Apparel improved by 1.5% to € 472.9 million and Accessories grew strongly by 32.2% to € 161.5 million. Licensed business Due to the take-back of the former license market Korea, the licensed business decreased in Q2 by 33.2% currency-adjusted to € 52.1 million and by 34.6% to € 119.9 million after six months.
Based on the licensed sales, the company realized a royalty and commission income of € 6.4 million in Q2 versus € 8.8 million in the prior year's quarter and € 13.4 million versus € 18.5 million year-to-date.
Consolidated sales up almost 9% after six months In the second quarter, consolidated sales grew 11.2% currency-adjusted, or 6.3% in Euro terms to € 576.8 million.
This shows an improvement as compared to Q1 this year, despite a tough comp basis due to last year's early shipments.
On a currency neutral basis, Footwear was up 7.0% to € 325.1 million, Apparel improved by 14.6% to € 206.3 million and Accessories by a strong 30.3% to € 45.4 million. Sales in the first six months were up 8.7% currency-adjusted to € 1,250.1 million.
In segments, Footwear increased 2.8% to € 719.4 million, Apparel 16.6% to € 438.1 million and Accessories 22.9% to € 92.7 million.
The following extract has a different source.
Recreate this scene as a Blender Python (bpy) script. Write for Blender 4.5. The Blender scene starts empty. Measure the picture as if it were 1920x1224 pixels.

Gross profit margin at 53% in H1 The gross profit margin further improved by 30 basis points to 52.5% in Q2. After six months, gross profit margin was up to 53.0%, an increase of 80 basis points.
In the first half, Footwear margin was up from 52.1% to 53.4% and the Apparel margins increased from 52.1% to 52.5%. Accessories reported a margin of 52.1% versus 53.8% last year.
SG&A Total SG&A expenses increased in Q2 by 5.7% to € 233.1 million and by 7.7% to € 460.9 million during the first half. As a percentage of sales, the cost ratio decreased from 40.6% to 40.4% in Q2 and increased from 35.7% to 36.9% in H1. The increase in cost ratio is due to continuous investments into the brand according to budget.
For the first half, marketing/retail expenses were up by 19.5% to € 247.9 million as planned. Product development and design expenses were down by 13.4% to € 24.8 million or to 2.0% of sales.
Other selling, general and administrative expenses were down 1.9% to € 188.3 million or from 16.0% to 15.1% of sales. EBIT at € 188 million in H1 In Q2, EBIT was up by 2.1% to € 62.3 million, showing a clear improvement versus the first quarter.
After six months, EBIT reached € 188.1 million compared to € 195.9 million last year. The EBIT margin was 10.8% versus 11.2% and 15.0% versus 16.3% respectively. The tax ratio was calculated at 28.5% versus 28.7% during the six month period.
Net earnings/Earnings per share Net earnings increased by 0.9% to € 45.6 million in Q2. In the first half net earnings were down by 4.3% to € 135.7 million.
The net return amounts to 7.9% versus 8.3% and 10.9% versus 11.8% respectively. Earnings per share in Q2 were up 5.7% from € 2.82 to € 2.98.